Another very prominent multiple Funny Car team owner and PRO member I talked to said that if PRO can't negotiate a purse increase, then their only option is to sit out a qualifying session which, in effect, saves each team money equal to the cost of a run. He went on to say that he feels there will be an agreement but, if none is reached he would support the group's decision to sit out one of the two qualifying sessions on either a Friday or Saturday. That way, the teams would save money and the fans still would get to see at least one full qualifying session. He also said that this action (should it become necessary) would send a message to the NHRA that the racers are serious about either getting more money to do what they're doing or saving money.

If NHRA Pro teams do sit out one lap, a good guess would be that they would probably choose a Saturday night qualifying session. When IHRA Top Fuel teams had an issue with the IHRA management team over their purse and other issues a couple of years back that is the action those racers took at one of the IHRA national events. That labor action actually worked.

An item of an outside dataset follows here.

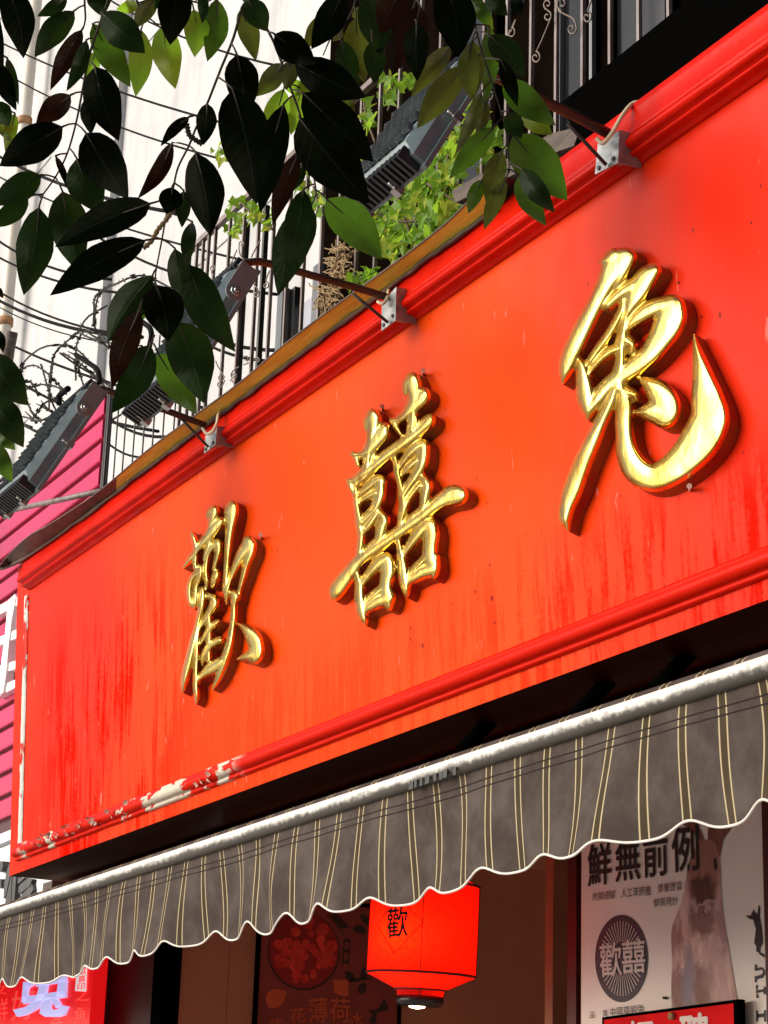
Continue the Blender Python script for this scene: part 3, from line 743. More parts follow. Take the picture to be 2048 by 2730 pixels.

And let's not forget the success of the 1981 Funny Car boycott in Louisiana that led to a purse increase. That has been the only labor action taken by professional racers in the modern era of drag racing.

The real question is why the PRO and its members have taken this hard-line stance with NHRA. It can't be the money. Few, if any, of the professional teams depend on purse monies to support their racing efforts. To paraphrase a famous quote by Kenny Bernstein from many years ago: Anybody depending on the purse at an NHRA event to keep them racing needs to do something else.

With most team owners admitting that a competitive Top Fuel team requires a budget of $2-3 million a year, it becomes obvious that the purse at any NHRA or IHRA event can have little influence on a competitive, well-financed team's survival.

The reason heard most often is that when Tom Compton ascended to the NHRA presidency replacing Dallas Gardner, who is now the Chairman of the Board for NHRA, one of the things he promised the professional class racers and owners more than once was a purse increase. It hasn't happened. Sources inside NHRA say adamantly that a purse increase isn't an option, that NHRA simply doesn't have the money to do so.